• EXERCISE TASK: It is required that all of the data be written out exactly.

-- START OF RECORDS SUPPLIED --

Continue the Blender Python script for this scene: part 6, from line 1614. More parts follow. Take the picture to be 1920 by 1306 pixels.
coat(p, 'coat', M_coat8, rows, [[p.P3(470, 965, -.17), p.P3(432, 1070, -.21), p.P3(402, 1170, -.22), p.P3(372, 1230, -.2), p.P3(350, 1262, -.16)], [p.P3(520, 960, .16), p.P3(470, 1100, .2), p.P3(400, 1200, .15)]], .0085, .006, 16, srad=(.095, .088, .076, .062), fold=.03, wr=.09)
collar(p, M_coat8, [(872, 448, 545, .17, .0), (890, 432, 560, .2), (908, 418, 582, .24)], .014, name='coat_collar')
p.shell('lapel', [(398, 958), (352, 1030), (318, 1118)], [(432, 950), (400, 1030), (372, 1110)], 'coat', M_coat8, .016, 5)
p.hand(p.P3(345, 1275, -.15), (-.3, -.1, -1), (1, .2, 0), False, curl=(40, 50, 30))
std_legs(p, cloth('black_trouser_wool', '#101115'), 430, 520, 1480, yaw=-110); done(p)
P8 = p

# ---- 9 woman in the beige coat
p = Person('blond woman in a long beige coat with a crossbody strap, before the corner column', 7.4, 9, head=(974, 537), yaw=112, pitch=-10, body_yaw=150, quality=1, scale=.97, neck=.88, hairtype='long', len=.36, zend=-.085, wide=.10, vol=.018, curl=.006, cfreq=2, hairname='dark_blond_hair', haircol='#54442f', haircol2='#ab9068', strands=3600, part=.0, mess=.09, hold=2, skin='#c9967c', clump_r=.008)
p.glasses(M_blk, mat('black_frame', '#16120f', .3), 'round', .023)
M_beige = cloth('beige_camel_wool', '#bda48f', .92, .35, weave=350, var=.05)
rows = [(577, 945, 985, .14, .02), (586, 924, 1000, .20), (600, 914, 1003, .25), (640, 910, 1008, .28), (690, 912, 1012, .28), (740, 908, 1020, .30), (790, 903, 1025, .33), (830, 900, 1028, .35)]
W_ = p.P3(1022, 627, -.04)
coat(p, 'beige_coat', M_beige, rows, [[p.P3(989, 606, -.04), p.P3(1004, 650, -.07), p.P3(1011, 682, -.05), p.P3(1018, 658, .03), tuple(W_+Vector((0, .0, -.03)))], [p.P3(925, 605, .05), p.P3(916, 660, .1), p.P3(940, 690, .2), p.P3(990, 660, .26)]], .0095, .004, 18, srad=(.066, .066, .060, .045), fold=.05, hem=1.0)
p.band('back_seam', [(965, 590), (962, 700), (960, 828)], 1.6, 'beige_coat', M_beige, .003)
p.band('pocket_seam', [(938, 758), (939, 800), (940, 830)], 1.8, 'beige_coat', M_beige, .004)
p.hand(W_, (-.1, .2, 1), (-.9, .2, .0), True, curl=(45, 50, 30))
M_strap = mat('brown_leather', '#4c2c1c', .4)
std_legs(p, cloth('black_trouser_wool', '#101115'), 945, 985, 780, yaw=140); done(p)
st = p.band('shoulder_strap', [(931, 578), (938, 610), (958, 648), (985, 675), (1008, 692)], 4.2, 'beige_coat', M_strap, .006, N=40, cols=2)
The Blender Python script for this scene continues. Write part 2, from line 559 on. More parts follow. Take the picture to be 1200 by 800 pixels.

-- END OF RECORDS SUPPLIED --

• FULL RESPONSE:
Continue the Blender Python script for this scene: part 6, from line 1614. More parts follow. Take the picture to be 1920 by 1306 pixels.
coat(p, 'coat', M_coat8, rows, [[p.P3(470, 965, -.17), p.P3(432, 1070, -.21), p.P3(402, 1170, -.22), p.P3(372, 1230, -.2), p.P3(350, 1262, -.16)], [p.P3(520, 960, .16), p.P3(470, 1100, .2), p.P3(400, 1200, .15)]], .0085, .006, 16, srad=(.095, .088, .076, .062), fold=.03, wr=.09)
collar(p, M_coat8, [(872, 448, 545, .17, .0), (890, 432, 560, .2), (908, 418, 582, .24)], .014, name='coat_collar')
p.shell('lapel', [(398, 958), (352, 1030), (318, 1118)], [(432, 950), (400, 1030), (372, 1110)], 'coat', M_coat8, .016, 5)
p.hand(p.P3(345, 1275, -.15), (-.3, -.1, -1), (1, .2, 0), False, curl=(40, 50, 30))
std_legs(p, cloth('black_trouser_wool', '#101115'), 430, 520, 1480, yaw=-110); done(p)
P8 = p

# ---- 9 woman in the beige coat
p = Person('blond woman in a long beige coat with a crossbody strap, before the corner column', 7.4, 9, head=(974, 537), yaw=112, pitch=-10, body_yaw=150, quality=1, scale=.97, neck=.88, hairtype='long', len=.36, zend=-.085, wide=.10, vol=.018, curl=.006, cfreq=2, hairname='dark_blond_hair', haircol='#54442f', haircol2='#ab9068', strands=3600, part=.0, mess=.09, hold=2, skin='#c9967c', clump_r=.008)
p.glasses(M_blk, mat('black_frame', '#16120f', .3), 'round', .023)
M_beige = cloth('beige_camel_wool', '#bda48f', .92, .35, weave=350, var=.05)
rows = [(577, 945, 985, .14, .02), (586, 924, 1000, .20), (600, 914, 1003, .25), (640, 910, 1008, .28), (690, 912, 1012, .28), (740, 908, 1020, .30), (790, 903, 1025, .33), (830, 900, 1028, .35)]
W_ = p.P3(1022, 627, -.04)
coat(p, 'beige_coat', M_beige, rows, [[p.P3(989, 606, -.04), p.P3(1004, 650, -.07), p.P3(1011, 682, -.05), p.P3(1018, 658, .03), tuple(W_+Vector((0, .0, -.03)))], [p.P3(925, 605, .05), p.P3(916, 660, .1), p.P3(940, 690, .2), p.P3(990, 660, .26)]], .0095, .004, 18, srad=(.066, .066, .060, .045), fold=.05, hem=1.0)
p.band('back_seam', [(965, 590), (962, 700), (960, 828)], 1.6, 'beige_coat', M_beige, .003)
p.band('pocket_seam', [(938, 758), (939, 800), (940, 830)], 1.8, 'beige_coat', M_beige, .004)
p.hand(W_, (-.1, .2, 1), (-.9, .2, .0), True, curl=(45, 50, 30))
M_strap = mat('brown_leather', '#4c2c1c', .4)
std_legs(p, cloth('black_trouser_wool', '#101115'), 945, 985, 780, yaw=140); done(p)
st = p.band('shoulder_strap', [(931, 578), (938, 610), (958, 648), (985, 675), (1008, 692)], 4.2, 'beige_coat', M_strap, .006, N=40, cols=2)
The Blender Python script for this scene continues. Write part 2, from line 559 on. More parts follow. Take the picture to be 1200 by 800 pixels.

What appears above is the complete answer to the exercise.